For first time I feel the shiver of a raven shadow creep along the wall.
5.30 The temperature drops as cloud pitches over Widecombe vale.
Sky darkens. A wren creeps into the boulder crevice in the corner of of the meadow.
A leaf clatters onto hard earth, another and another, bish-bash of acorn and ash key. A wood dove flees out of cloud to the oak in the meadow side, a young buzzard all summer precarious on narrow wings regains balance, quivers, banks over the heath mewling for its mother.
5.35 Ivy in the hedge leaf-beats like hooves retreating. Suddenly it grows dark as twilight. Wind holds its breath. Rain straiths open, loud like machine gun fire. Finger tips purple with sloe berries I break cover and flee to the old stable in the corner. Then roar! granite grind of thunder. Rain threshes out of cloud barns into the quern of the meadow. A peacock butterfly winnows over my shoulder before me into darkness of the shed. Deep purple, damask closes to black. She lights on the timbers under shadow of a wrens nest bats her wings slap slap slap. To warm herself. My fingers ache. My toes are damp. She shuts her wings into the shape of a triangle and sleeps. Rain-glit strikes, drips through the corrugated iron roof. The wren's nest mildewed and empty.

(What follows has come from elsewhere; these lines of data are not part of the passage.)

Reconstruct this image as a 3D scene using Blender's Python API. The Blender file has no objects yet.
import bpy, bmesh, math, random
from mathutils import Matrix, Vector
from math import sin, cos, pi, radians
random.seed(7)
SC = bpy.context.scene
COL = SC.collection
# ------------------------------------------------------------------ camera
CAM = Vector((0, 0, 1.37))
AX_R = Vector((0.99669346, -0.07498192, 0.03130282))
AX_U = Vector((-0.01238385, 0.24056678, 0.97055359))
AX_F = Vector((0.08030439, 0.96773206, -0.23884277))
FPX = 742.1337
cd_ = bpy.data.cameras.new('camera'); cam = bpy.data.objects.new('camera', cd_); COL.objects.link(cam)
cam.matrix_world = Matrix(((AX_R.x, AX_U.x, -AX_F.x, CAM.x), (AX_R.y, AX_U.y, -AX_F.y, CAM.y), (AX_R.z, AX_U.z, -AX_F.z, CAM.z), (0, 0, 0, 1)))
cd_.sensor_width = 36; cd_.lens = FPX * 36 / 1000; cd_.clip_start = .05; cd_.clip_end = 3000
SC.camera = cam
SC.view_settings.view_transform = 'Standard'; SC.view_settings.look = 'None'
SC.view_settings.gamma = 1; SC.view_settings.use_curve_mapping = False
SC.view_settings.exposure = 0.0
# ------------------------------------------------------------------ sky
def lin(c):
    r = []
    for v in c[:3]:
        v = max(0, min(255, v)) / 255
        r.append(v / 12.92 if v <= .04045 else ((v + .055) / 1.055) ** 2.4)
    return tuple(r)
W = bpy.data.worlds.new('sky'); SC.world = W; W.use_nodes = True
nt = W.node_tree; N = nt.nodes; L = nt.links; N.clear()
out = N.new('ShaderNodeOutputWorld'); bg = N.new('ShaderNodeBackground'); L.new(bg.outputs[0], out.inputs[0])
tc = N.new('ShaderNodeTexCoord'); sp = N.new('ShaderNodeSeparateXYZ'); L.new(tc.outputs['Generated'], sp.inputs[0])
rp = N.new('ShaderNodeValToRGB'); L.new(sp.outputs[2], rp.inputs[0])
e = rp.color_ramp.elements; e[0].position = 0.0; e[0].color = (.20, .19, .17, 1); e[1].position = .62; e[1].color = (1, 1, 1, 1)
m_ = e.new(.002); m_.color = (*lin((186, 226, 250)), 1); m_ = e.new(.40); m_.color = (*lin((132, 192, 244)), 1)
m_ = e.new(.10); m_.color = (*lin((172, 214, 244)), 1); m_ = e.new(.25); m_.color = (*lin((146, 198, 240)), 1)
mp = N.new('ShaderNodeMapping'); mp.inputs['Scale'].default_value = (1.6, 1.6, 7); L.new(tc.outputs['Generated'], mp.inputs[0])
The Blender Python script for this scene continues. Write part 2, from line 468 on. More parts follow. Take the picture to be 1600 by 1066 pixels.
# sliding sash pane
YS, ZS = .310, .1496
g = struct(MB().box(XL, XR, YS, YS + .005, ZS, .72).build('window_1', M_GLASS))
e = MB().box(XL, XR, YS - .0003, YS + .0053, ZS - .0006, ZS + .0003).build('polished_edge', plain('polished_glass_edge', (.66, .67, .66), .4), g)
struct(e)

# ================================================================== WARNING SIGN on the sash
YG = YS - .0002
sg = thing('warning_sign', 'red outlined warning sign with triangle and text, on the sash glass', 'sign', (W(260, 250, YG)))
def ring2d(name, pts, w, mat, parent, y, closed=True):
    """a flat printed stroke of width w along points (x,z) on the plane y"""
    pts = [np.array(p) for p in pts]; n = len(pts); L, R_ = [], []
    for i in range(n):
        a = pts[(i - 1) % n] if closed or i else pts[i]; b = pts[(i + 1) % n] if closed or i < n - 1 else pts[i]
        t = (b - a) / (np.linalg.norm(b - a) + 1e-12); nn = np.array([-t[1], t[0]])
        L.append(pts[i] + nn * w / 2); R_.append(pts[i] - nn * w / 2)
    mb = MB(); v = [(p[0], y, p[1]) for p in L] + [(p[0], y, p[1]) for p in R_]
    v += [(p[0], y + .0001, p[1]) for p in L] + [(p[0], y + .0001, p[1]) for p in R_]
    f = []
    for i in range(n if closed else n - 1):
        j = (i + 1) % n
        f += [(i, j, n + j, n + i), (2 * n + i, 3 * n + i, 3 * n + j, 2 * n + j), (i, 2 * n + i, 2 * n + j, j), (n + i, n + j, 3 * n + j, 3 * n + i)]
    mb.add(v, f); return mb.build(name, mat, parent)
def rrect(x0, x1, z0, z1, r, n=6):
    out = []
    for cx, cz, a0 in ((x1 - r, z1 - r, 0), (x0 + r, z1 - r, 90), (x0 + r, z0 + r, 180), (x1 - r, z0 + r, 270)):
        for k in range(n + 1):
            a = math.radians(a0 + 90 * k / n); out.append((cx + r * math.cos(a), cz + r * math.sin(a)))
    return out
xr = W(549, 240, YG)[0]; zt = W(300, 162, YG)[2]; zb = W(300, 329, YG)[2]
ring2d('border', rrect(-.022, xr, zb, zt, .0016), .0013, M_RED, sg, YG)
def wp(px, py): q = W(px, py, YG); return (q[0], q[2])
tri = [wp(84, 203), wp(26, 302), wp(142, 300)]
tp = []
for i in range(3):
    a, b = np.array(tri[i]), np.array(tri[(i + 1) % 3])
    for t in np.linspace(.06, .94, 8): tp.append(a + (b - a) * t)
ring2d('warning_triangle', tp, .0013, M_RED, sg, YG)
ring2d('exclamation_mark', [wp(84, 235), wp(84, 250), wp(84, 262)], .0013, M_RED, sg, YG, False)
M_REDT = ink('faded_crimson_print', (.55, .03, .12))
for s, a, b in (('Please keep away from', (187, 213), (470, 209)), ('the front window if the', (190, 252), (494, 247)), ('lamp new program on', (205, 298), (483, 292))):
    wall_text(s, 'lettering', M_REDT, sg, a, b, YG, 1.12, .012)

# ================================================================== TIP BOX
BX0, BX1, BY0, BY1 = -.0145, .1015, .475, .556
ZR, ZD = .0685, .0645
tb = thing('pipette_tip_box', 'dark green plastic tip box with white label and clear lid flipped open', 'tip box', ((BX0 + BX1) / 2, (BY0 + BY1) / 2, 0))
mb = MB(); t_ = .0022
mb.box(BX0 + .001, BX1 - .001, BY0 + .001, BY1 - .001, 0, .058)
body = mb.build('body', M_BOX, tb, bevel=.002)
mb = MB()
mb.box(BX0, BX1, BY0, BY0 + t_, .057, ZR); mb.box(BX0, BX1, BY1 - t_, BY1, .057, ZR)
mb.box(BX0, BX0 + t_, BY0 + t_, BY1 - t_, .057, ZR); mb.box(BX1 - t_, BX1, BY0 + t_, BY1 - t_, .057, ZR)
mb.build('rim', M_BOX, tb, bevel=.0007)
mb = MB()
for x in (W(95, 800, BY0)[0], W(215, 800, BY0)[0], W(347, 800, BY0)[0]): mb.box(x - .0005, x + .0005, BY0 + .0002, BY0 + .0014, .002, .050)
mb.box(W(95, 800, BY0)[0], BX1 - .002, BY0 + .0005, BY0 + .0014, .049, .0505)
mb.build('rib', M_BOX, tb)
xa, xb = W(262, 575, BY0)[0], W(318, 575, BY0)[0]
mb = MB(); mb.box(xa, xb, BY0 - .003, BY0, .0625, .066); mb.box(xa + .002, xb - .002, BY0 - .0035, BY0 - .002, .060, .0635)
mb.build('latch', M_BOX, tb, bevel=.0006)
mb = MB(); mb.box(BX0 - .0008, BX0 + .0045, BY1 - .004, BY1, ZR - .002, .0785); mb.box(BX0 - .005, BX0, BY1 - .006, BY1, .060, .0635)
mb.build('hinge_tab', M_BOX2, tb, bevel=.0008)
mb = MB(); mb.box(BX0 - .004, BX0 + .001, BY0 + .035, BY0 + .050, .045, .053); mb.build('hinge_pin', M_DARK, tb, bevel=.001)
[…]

The Storm arrives. Tears up fists of leaves and hurls them up. Trees, the hawthorn and rowan fight the wind. The oaks on the western side grip, twist, their roots tensile feel the friction. The keen wind buffs the leaf loads. Buzzard screams from her perch. Wind awls her out. The trees sway, receive the blows. The oaks resist, they lean and lay their canopies eastwards taking the knocks. The leaves roar back, each leaf contributes. Small birds cower in hidey-holes in hedge and wall crevice. Smelting rain pelts hard, wrecks spiders webs, hulmed cobnuts smashed in laneside. The knuckles of the hemlock dropwort useless now against any storm.
The storm has broken. Change has come.